J’ai adoré Pleurer des rivières. J’ai adoré la narration à la rythmique impressionnante, particulièrement visuelle et proche de l’univers des personnages. On est dedans, totalement dedans. Et même si certains phrases, enchaînement de virgules, peuvent dépasser les 25 lignes (page 154), la fluidité l’importe et c’est avec une vivacité incroyable que l’on enchaîne la lecture. L’auteur a choisi de faire un texte oral, de s’adapter aux personnages, d’user de métaphores autant que de jargons, d’être poétique et trash, drôle et grave, et de rendre de manière époustouflante deux voix, celles de deux mondes contrastés. En confrontant ces deux univers, il évoque avec naturel et humour, les idées préconçues, les peurs irrationnelles, les injustices mais avant tout la réalité sans pathos, sans exagération et avec un franc parler accrocheur.
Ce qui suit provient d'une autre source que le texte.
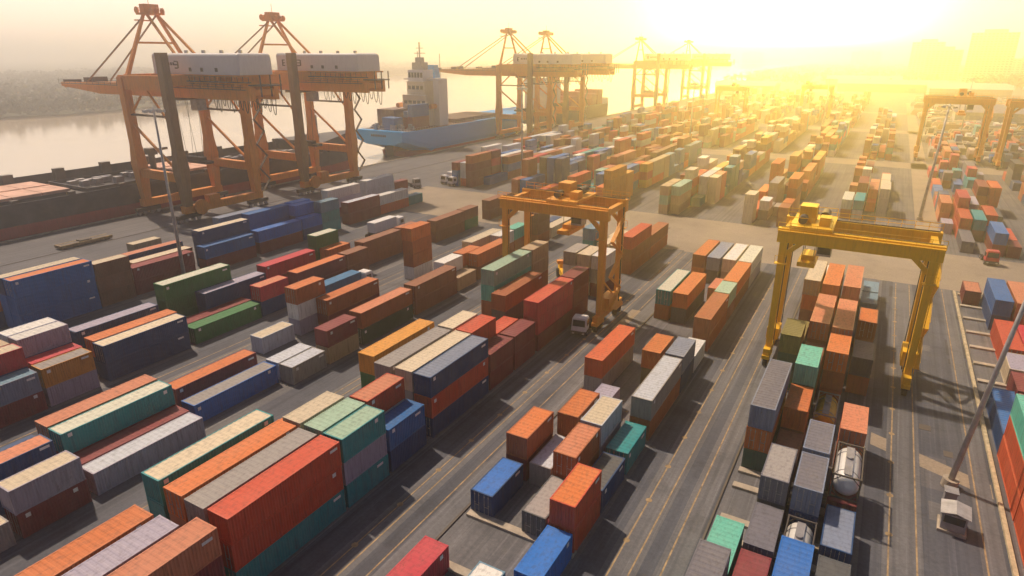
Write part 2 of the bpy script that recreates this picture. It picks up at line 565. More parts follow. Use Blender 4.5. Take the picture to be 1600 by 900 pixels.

« Quand même les Dieux sont fâchés, collés leurs basques, ils leur en veulent ou quoi, dix boches à nourrir, onze avec la belle-mère ! Séverine dit que quand même la vie est mal foutue, huit enfants qu’ils ne peuvent pas nourrir et nous zéro enfant alors qu’on pourrait en nourrir huit ! » Page 82
« Il a trouvé que la caravane était confortable et bien tenue, ça a fait plaisir à Mériem, elle était toute rose de plaisir, il a trouvé aussi que tous ces mômes qui courent et se chamaillent, c’est joyeux, c’est la vie, on voit bien que c’est pas lui qui nourrit la joyeuse vie. Justement c’est son problème il a dit, ils sont mariés depuis huit ans, avec sa femme ils veulent un enfant mais ils y arrivent pas, pour baiser ils baisent, mais rien, pas l’ombre d’n bébé, sa femme ça la rend folle et lui ça fracasse son cœur de la voir comme ça, toute déconfite chaque fois qu’elle a ses règles, verser des torrents de larmes, pleurer de rivières, il a dit ça textuellement, en lus, elle a quarante-trois ans, bientôt ça va être trop tard. » Page 87
« Ils vont tout de même pas faire la mendicité comme les Roms qu’ont pas de fierté, quadriller les carrefours avec les mômes dans les bras pour faire plus pitié. » Page 89
J’ai aussi évidement aimé l’histoire de ces deux familles et ce que l’auteur transposent avec elle. C’est une histoire qui ne peut pas moralement s’envisager, difficile à concevoir, une histoire que jamais on accepterait, pour laquelle tout de suite on crierait au scandale, on porterait un jugement fort et dont on pointerait les protagonistes du doigt. Mais c’est une histoire dans laquelle Alain Jaspard nous transporte avec tellement de force et de naturel, avec juste ce qu’il faut d’empathie (on est loin du trop-plein d’émotion et du pathétisme dégoulinant) et surtout une véracité mordante qui nous place à coté de Mériem, Franck, Séverine et Julien. Alors forcément, on comprend la détresse, la galère, on sait combien c’est mal. Mais tout ça semble presque normal ; comme un signe du destin et, au final, la meilleur solution (jamais aux yeux de la loi ni de la moralité).
Pleurer des rivières est un premier roman plein d’amour, de mauvaises combines (de plans qu’on souhaiterait mieux agencés) et de personnages vrais et bruts aux cotés desquels on se sent bien petits au final pour porter un jugement dans cette affaire.